As with all university interviews, you can’t predict exactly what questions will come up in any postgraduate interview. However, you can research the type of questions and topics that you’re likely to be asked about.

Most of your interview will consist of being asked questions relating to aspects of your postgraduate application, including your research interests, work experience, previous academic studies, and the wider subject area.
The Profs’ experienced postgraduate admissions tutors can also help you prepare for likely questions and make sure you know what your interviewers will be looking for. Get in touch with our expert team for further advice.

9 tips for preparing for a postgraduate interview

Good preparation is key to a successful postgraduate interview. A strong academic record is a great selling point, but postgraduate interviewers will be looking for a deeper understanding, passion and curiosity for your chosen subject area.

Based on the experience of our expert team, here are nine tips to help you maximise your chances of success in your postgraduate interview.

1. Prepare your answers in advance

An interview is ultimately an oral examination and has a mark scheme just like a written examination. You wouldn’t wing a written exam, so don’t wing your interview. Using a list of common postgraduate interview questions, write down your answers and practise reciting each in under 90 seconds. Then continually edit and improve your answers, ideally based on feedback from an interview tutor who understands and has been through the process themselves.

2. Know your application inside out

Read through your application and CV again to familiarise yourself with your key strengths, academic record, and work experience. Your interviewers will likely pick out points from your application to discuss with you in further detail, so knowing this inside out is the first step to setting yourself up for success.

3. Do your university research and flaunt it!

There are thousands of postgraduate courses in the UK, many of which are research-based and require almost entirely independent study. Before your interview, ask yourself: Why this course and this university? Which modules are you particularly interested in? And how will these modules help you to reach your academic or career goals?
Have at least two module names that you can name-drop in your interview to show that you have done your homework. This is an easy way to stand out from the crowd.

Joe’s tip: Bonus points if you can name-drop a lecturer who shares an interest with you and an academic society you wish to join.

4. Read extensively around your subject

If you’re applying to study at postgraduate level, you probably already have a pretty good understanding of your subject area. However, the aim of a postgraduate interview is to explore the depth and nuance of this understanding, as well as where your passions lie. Having a solid understanding of the wider discipline, including any recent news, landmark research, and important academics will allow you to have these higher-level discussions with your interviewers.

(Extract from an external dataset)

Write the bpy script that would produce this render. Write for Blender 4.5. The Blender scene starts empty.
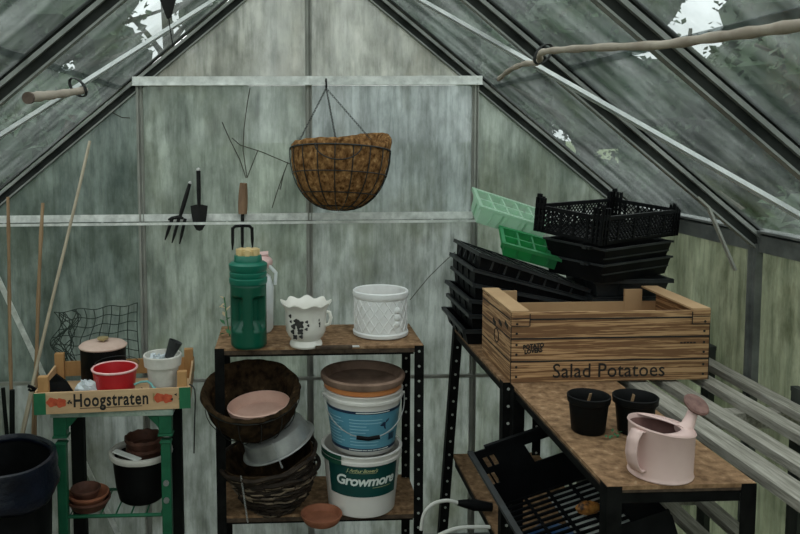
import bpy, bmesh, math, random
from mathutils import Vector, Matrix, Euler, noise
rnd = random.Random(7)
PI = math.pi
S = bpy.context.scene
C = S.collection

# ------------------------------------------------------------------ camera
F, CX, D, CZ = 773.4, -0.0954, 2.8268, 0.3016
YAW, PITCH, ROLL, PPX, PPY = 0.0388, 0.0777, 0.0054, 313.2, 198.6
MID = 1.27
CAM = Vector((CX, -D, MID + CZ))
_cy, _sy, _cp, _sp, _cr, _sr = math.cos(YAW), math.sin(YAW), math.cos(PITCH), math.sin(PITCH), math.cos(ROLL), math.sin(ROLL)
vx = Vector((_cy, -_sy, 0)); vy = Vector((_sy, _cy, 0)); vz = Vector((0, 0, 1))
FWD = _cp * vy - _sp * vz
z2 = _sp * vy + _cp * vz
RIGHT = _cr * vx - _sr * z2
UP = _sr * vx + _cr * z2

def ray(px, py):
    return FWD + RIGHT * ((px - PPX) / F) + UP * ((PPY - py) / F)
def at_y(px, py, Y):
    d = ray(px, py); return CAM + d * ((Y - CAM.y) / d.y)
def at_z(px, py, Z):
    d = ray(px, py); return CAM + d * ((Z - CAM.z) / d.z)
def at_plane(px, py, p, n):
    d = ray(px, py); return CAM + d * ((Vector(p) - CAM).dot(n) / d.dot(n))

cam_d = bpy.data.cameras.new('camera'); cam = bpy.data.objects.new('camera', cam_d); C.objects.link(cam)
cam_d.sensor_width = 36; cam_d.lens = F * 36 / 800
cam_d.shift_x = (400 - PPX) / 800; cam_d.shift_y = -(267 - PPY) / 800
cam_d.clip_start = .02
m = Matrix((RIGHT, UP, -FWD)).transposed().to_4x4(); m.translation = CAM
cam.matrix_world = m
S.camera = cam

# ------------------------------------------------------------------ materials
def new_mat(name):
    mt = bpy.data.materials.new(name); mt.use_nodes = True
    nt = mt.node_tree; nt.nodes.clear()
    return mt, nt, nt.nodes.new('ShaderNodeOutputMaterial')
def N(nt, t, **kw):
    n = nt.nodes.new(t)
    for k, v in kw.items(): setattr(n, k, v)
    return n
def c4(c): return (c[0], c[1], c[2], 1)
def ramp(nt, fac, stops):
    r = N(nt, 'ShaderNodeValToRGB')
    el = r.color_ramp.elements
    while len(el) < len(stops): el.new(.5)
    for e, (p, c) in zip(el, stops): e.position = p; e.color = c4(c) if len(c) == 3 else c
    nt.links.new(fac, r.inputs['Fac']); return r.outputs['Color']
def coords(nt, scale, obj=True):
    tc = N(nt, 'ShaderNodeTexCoord'); mp = N(nt, 'ShaderNodeMapping')
    mp.inputs['Scale'].default_value = scale
    nt.links.new(tc.outputs['Object'], mp.inputs['Vector']); return mp.outputs['Vector']
def noise_n(nt, vec, scale, detail=5, rough=.6):
    n = N(nt, 'ShaderNodeTexNoise'); n.inputs['Scale'].default_value = scale
    n.inputs['Detail'].default_value = detail; n.inputs['Roughness'].default_value = rough
    nt.links.new(vec, n.inputs['Vector']); return n.outputs['Fac']

def mat(name, c1, c2=None, rough=.6, scale=(8, 8, 8), nscale=1, lo=.35, hi=.65, metal=0, bump=0, bscale=None, spec=.4, c3=None, trans=0, alpha=1):
    mt, nt, out = new_mat(name)
    b = N(nt, 'ShaderNodeBsdfPrincipled'); nt.links.new(b.outputs[0], out.inputs[0])
    b.inputs['Roughness'].default_value = rough; b.inputs['Metallic'].default_value = metal
    b.inputs['Specular IOR Level'].default_value = spec
    b.inputs['Base Color'].default_value = c4(c1)
    if trans: b.inputs['Transmission Weight'].default_value = trans
    if alpha < 1: b.inputs['Alpha'].default_value = alpha
    if c2 is not None:
        v = coords(nt, scale); f = noise_n(nt, v, nscale)
        st = [(lo, c1), (hi, c2)]
        if c3 is not None: st.append((min(.97, hi + .1), c3))
        nt.links.new(ramp(nt, f, st), b.inputs['Base Color'])
        if bump:
            v2 = coords(nt, bscale or scale); f2 = noise_n(nt, v2, 1)
            bp = N(nt, 'ShaderNodeBump'); bp.inputs['Strength'].default_value = bump; bp.inputs['Distance'].default_value = .004
            nt.links.new(f2, bp.inputs['Height']); nt.links.new(bp.outputs[0], b.inputs['Normal'])
    return mt

def glass(name, clear, stain_lo, stain_hi, streak=(14, 14, 1.6), clear_rng=(.0, .3), tint=(.8, .9, .86), algae=(.09, .115, .05), gloss=.05, back=.45, algae_pos=(.5, .68)):
    """dirty horticultural glass: a film that glows through and scatters, partly see-through, slightly shiny"""
    mt, nt, out = new_mat(name)
    v = coords(nt, streak); f = noise_n(nt, v, 1, 6, .62)
    v3 = coords(nt, (60, 60, 5)); f3 = noise_n(nt, v3, 1, 3, .7)
    v2 = coords(nt, (3.2, 3.2, 2.0)); f2 = noise_n(nt, v2, 1, 6, .65)
    col = ramp(nt, f, [(.34, stain_lo), (.64, stain_hi)])
    mx = N(nt, 'ShaderNodeMixRGB', blend_type='MULTIPLY'); mx.inputs[0].default_value = .75
    nt.links.new(col, mx.inputs[1]); nt.links.new(ramp(nt, f3, [(.3, (.55, .57, .55)), (.55, (1, 1, 1))]), mx.inputs[2])
    al = N(nt, 'ShaderNodeMixRGB'); nt.links.new(ramp(nt, f2, [(algae_pos[0], (0, 0, 0)), (algae_pos[1], (.85, .85, .85))]), al.inputs[0])
    nt.links.new(mx.outputs[0], al.inputs[1]); al.inputs[2].default_value = c4(algae)
    v5 = coords(nt, (26, 26, 11)); f5 = noise_n(nt, v5, 1, 4, .7)
    mb_ = N(nt, 'ShaderNodeMixRGB', blend_type='MULTIPLY'); mb_.inputs[0].default_value = .45
    nt.links.new(al.outputs[0], mb_.inputs[1]); nt.links.new(ramp(nt, f5, [(.36, (.5, .52, .5)), (.56, (1, 1, 1))]), mb_.inputs[2]); al = mb_
    tl = N(nt, 'ShaderNodeBsdfTranslucent'); df = N(nt, 'ShaderNodeBsdfDiffuse')
    nt.links.new(al.outputs[0], tl.inputs['Color']); nt.links.new(al.outputs[0], df.inputs['Color'])
    m1 = N(nt, 'ShaderNodeMixShader'); m1.inputs[0].default_value = back
    nt.links.new(tl.outputs[0], m1.inputs[1]); nt.links.new(df.outputs[0], m1.inputs[2])
    tr = N(nt, 'ShaderNodeBsdfTransparent'); tr.inputs[0].default_value = c4(tint)
    m2 = N(nt, 'ShaderNodeMixShader')
    v4 = coords(nt, (5, 5, 1.1)); f4 = noise_n(nt, v4, 1, 5, .6)
    nt.links.new(ramp(nt, f4, [(.3, (clear_rng[0],) * 3), (.7, (clear_rng[1],) * 3)]), m2.inputs[0])
    nt.links.new(m1.outputs[0], m2.inputs[1]); nt.links.new(tr.outputs[0], m2.inputs[2])
    gl = N(nt, 'ShaderNodeBsdfGlossy'); gl.inputs['Roughness'].default_value = .08
    m3 = N(nt, 'ShaderNodeMixShader'); m3.inputs[0].default_value = gloss
    nt.links.new(m2.outputs[0], m3.inputs[1]); nt.links.new(gl.outputs[0], m3.inputs[2])
    nt.links.new(m3.outputs[0], out.inputs[0])
    return mt

M = {}
M['glass_gable'] = glass('dirty_gable_glass', .2, (.275, .30, .28), (.57, .60, .595), streak=(8, 8, 3.0), clear_rng=(.04, .30), algae_pos=(.50, .78), algae=(.22, .235, .17), tint=(.70, .73, .72))
GV = dict(streak=(8, 8, 3.0), clear_rng=(.04, .30), tint=(.70, .73, .72))
M['glass_beige'] = glass('beige_filmed_glass', .2, (.32, .325, .29), (.64, .645, .60), algae_pos=(.52, .8), algae=(.30, .27, .20), **GV)
M['glass_green'] = glass('green_filmed_glass', .2, (.13, .165, .15), (.36, .415, .385), algae_pos=(.48, .70), algae=(.09, .115, .085), **GV)
M['glass_blue'] = glass('pale_filmed_glass', .2, (.29, .32, .315), (.60, .645, .65), algae_pos=(.54, .78), algae=(.24, .25, .20), **GV)
M['glass_mid'] = glass('grey_green_filmed_glass', .2, (.23, .265, .235), (.50, .545, .50), algae_pos=(.50, .74), algae=(.17, .185, .12), **GV)
M['glass_side'] = glass('algae_side_glass', .2, (.23, .24, .17), (.42, .425, .33), streak=(10, 10, 3), clear_rng=(.05, .25), algae_pos=(.52, .66), algae=(.10, .105, .06))
M['glass_roof'] = glass('streaked_roof_glass', .8, (.07, .085, .08), (.34, .365, .355), streak=(2.2, 16, 2.2), clear_rng=(.68, .955), tint=(.56, .585, .58), algae_pos=(.55, .8), gloss=.06, back=.3)
M['alu'] = mat('weathered_aluminium', (.22, .225, .20), (.36, .365, .33), .6, (9, 9, 9), lo=.3, hi=.7, metal=.2, c3=(.17, .175, .14))
M['alu_bright'] = mat('pitted_aluminium', (.48, .50, .475), (.72, .74, .71), .55, (30, 30, 30), lo=.30, hi=.55, metal=.1, c3=(.82, .84, .81))
M['alu_dark'] = mat('grimy_aluminium', (.075, .082, .078), (.17, .18, .17), .6, (9, 9, 9), metal=.3)
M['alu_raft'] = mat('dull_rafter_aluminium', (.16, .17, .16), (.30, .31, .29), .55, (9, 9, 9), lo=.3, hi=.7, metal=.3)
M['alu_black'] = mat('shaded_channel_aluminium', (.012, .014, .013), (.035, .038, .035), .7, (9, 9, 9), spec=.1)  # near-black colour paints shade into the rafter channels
M['strip'] = mat('brace_aluminium', (.5, .53, .52), (.66, .69, .67), .4, (20, 20, 20), metal=.4)
M['soil'] = mat('earth_floor', (.09, .075, .055), (.2, .17, .13), .9, (7, 7, 7), bump=.5)
M['grass'] = mat('rough_grass', (.06, .09, .03), (.12, .15, .06), .9, (4, 4, 4))
M['board'] = mat('chipboard', (.13, .074, .038), (.29, .175, .095), .85, (45, 45, 45), lo=.34, hi=.6, c3=(.38, .26, .16), bump=.5, spec=.15)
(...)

5. Prepare plenty of examples

In any university-level interview, it’s not enough to declare your strengths and interests – you need to demonstrate them. This is especially true at postgraduate level, where your independence and passion for the subject area are crucial to your success. Preparing plenty of examples of times when you have demonstrated this will help you to support, not just state, your claims.

Ensure you have examples that prove your academic ability, such as course-related societies you’ve been a part of or extra learning you have completed, as well as examples that demonstrate your soft skills, such as managing your time well, taking on a leadership role, or solving a problem in an innovative way.

6. Be overwhelmingly enthusiastic

The strongest candidates go into ‘influencer mode’ during their interview. This means being your most enthusiastic and passionate self. Positivity sells and when choosing between two similar candidates, the more positive one will always win.

7. Don’t worry about um-ing and ah-ing

One of the most common concerns among students is that pausing will hurt their chances. This is incorrect – it is natural to pause, think and ‘um’ during an interview. If anything, it will come across as relatable and unrehearsed. Also, the more preparation you have put into your answers beforehand, the less likely you are to draw blank in the interview.

8. Practise in front of the mirror

It may sound silly, but it’s really important that you rehearse your pre-written answers in front of the mirror whilst smiling. If you’ll be taking part in a Kira Talent interview, recording yourself answering questions and watching them back is a great way to self-assess and improve.

If you’re attending an interview with a member of the admissions team, practice maintaining eye contact, as this will help you come across as more personable and confident.

9. Never go negative

While it’s important to know what your weaknesses are, when you’re asked a question about them, make sure you keep it positive and productive. Some questions are traps and it can be easy to spiral into a list of all of your problems. Instead, reimagine the question as a positive, such as ‘What do you most want to improve?’ or ‘How did you overcome this challenge?’. Again, positivity is a key way you’ll stand out above your competition.

We have many tutors who can guide you through the process of applying for postgraduate study and successfully completing a postgraduate interview. Get in touch with us today to access one-to-one support from our experienced postgraduate admissions team.


Do all universities interview postgraduate applicants?

Not all universities and courses interview postgraduate applicants. Some courses are more likely than others to interview, for example for MBAs (Master of Business Administration), where nearly all universities interview candidates before offering them a place. It’s best to check directly with the universities you apply for if an interview will be part of the application process, so that you can prepare beforehand.

What is the difference between an MBA and other postgraduate degrees?

There are several differences between MBA (Master of Business Administration) programmes and other postgraduate degrees, such as MiMs (Masters in Management).

Firstly, MBAs usually require students to have 3-5 years’ work experience as a minimum. In addition, MBAs almost always require applicants to take a test (GMAT or GRE). MiMs, in contrast, usually require students to have a maximum of 2 years’ experience.

Typically, MBAs are more competitive than other management-focused postgraduate courses. MBAs are also more focused towards international candidates in the UK.

MBA courses are almost always more expensive than MiMs and in the US can regularly move into 6 figure fees. MIT Sloan is currently the most expensive MBA ($241,984).